L'Rain, the one-woman project of New York's keyboardist Taja Cheek,
concocted dense jazz-infused dance-pop on the mini-album
L'Rain (2017).
The way Heavy fuses dense instrumental jam and ethereal vocals is
reminiscent of the
Cocteau Twins' dream-pop
except that the song ends with
lamentations over gentle, pastoral, country fingerpicking.
A Toes weds that dream-pop with a nostalgic aria and beat from the
era of the "ye-ye girls".
One moment she's crooning like a seasoned lounge singer
against a complex syncopated rhythm and a sax-driven counterpoint
(Stay Go) and the next moment she is intoning an
Enya-esque
lullaby over a rapid industrial beat (Bat).
The seven-minute Which Fork is an organic creature
that grows from lo-fi bedroom pop to a full-fledged dance-pop ballad and
then to a feverish Caribbean-jazz sarabande.
L'Rain's Fatigue (2021) feels more fragile and incomplete, its momentum
interrupted by miniscule intermezzos, its songs uncertain and unstable.
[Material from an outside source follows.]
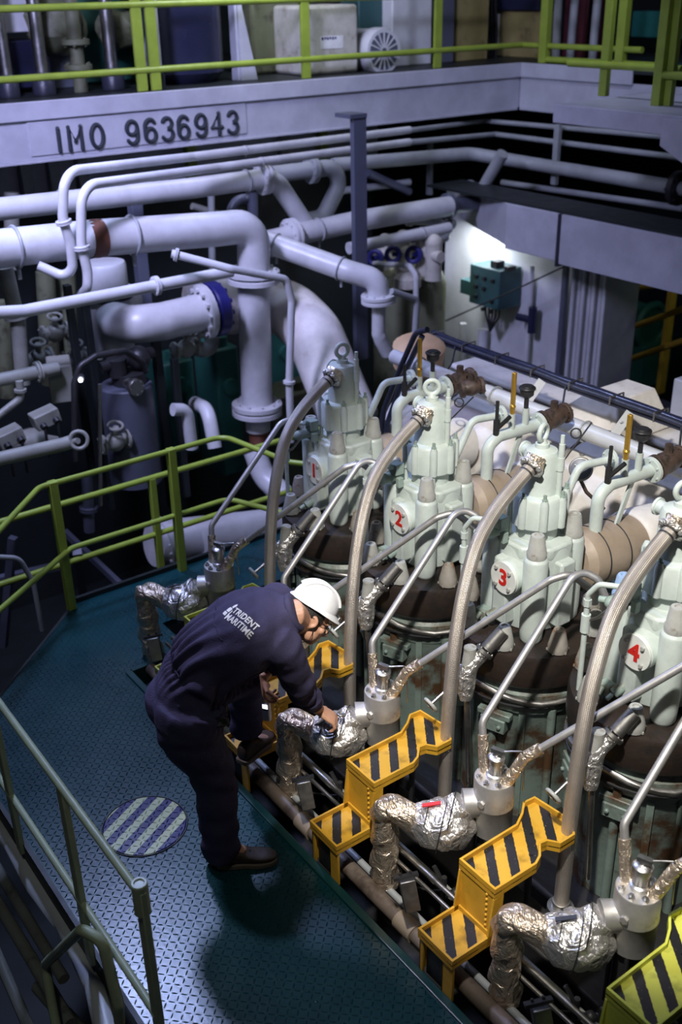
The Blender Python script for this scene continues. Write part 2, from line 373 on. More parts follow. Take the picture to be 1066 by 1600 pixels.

The confused and indulgent IV is emblematic of the limitations of this album.
Two Face recalls some cabarettish prog-rock of the 1970s except that it adds a beat meant to market it to the dancefloor.
The two-minute overture Fly Die is a pointless sound collage and
the wordless nebula Take Two is an atmospheric closer but hardly revolutionary.
And so one is left with just four songs:
the six-minute Find It, a somnolent Afro-soul singalong floating through a dense electronic arrangement which unfortunately turns into an amateurish sound collage;
Blame Me, which sounds like the murky remix of an old-fashioned jazz ballad;
the sedated Suck Teeth, halfway between psychedelic soul of the 1960s and hypnagogic pop;
and the surreal, childish and catchy two-minute Kill Self (that "could" have been a great original song).
These four would make an excellent EP.
Overall this is a humbler work.
L’Rain's I Killed Your Dog (2023) in theory contains
16 songs but in practice seven of them are tiny and weak interludes,
and half of the others are confused semi-songs.
Taja Cheek excels in the macabre catathonic jazz ballad Our Funeral,
in the glitchy mantra-gospel r(EMOTE), in
the pulsing syncopated prog-jazz Uncertainty Principle
and especially in the
breezy, dreamy, hazy, folkish singalong 5 to 8 Hours a Day (WWwaG) (delicious psychedelic-jazz coda).
She dangerously slips towards cocktail-lounge dance-pop in New Year's Unresolution and loses momentum too many times.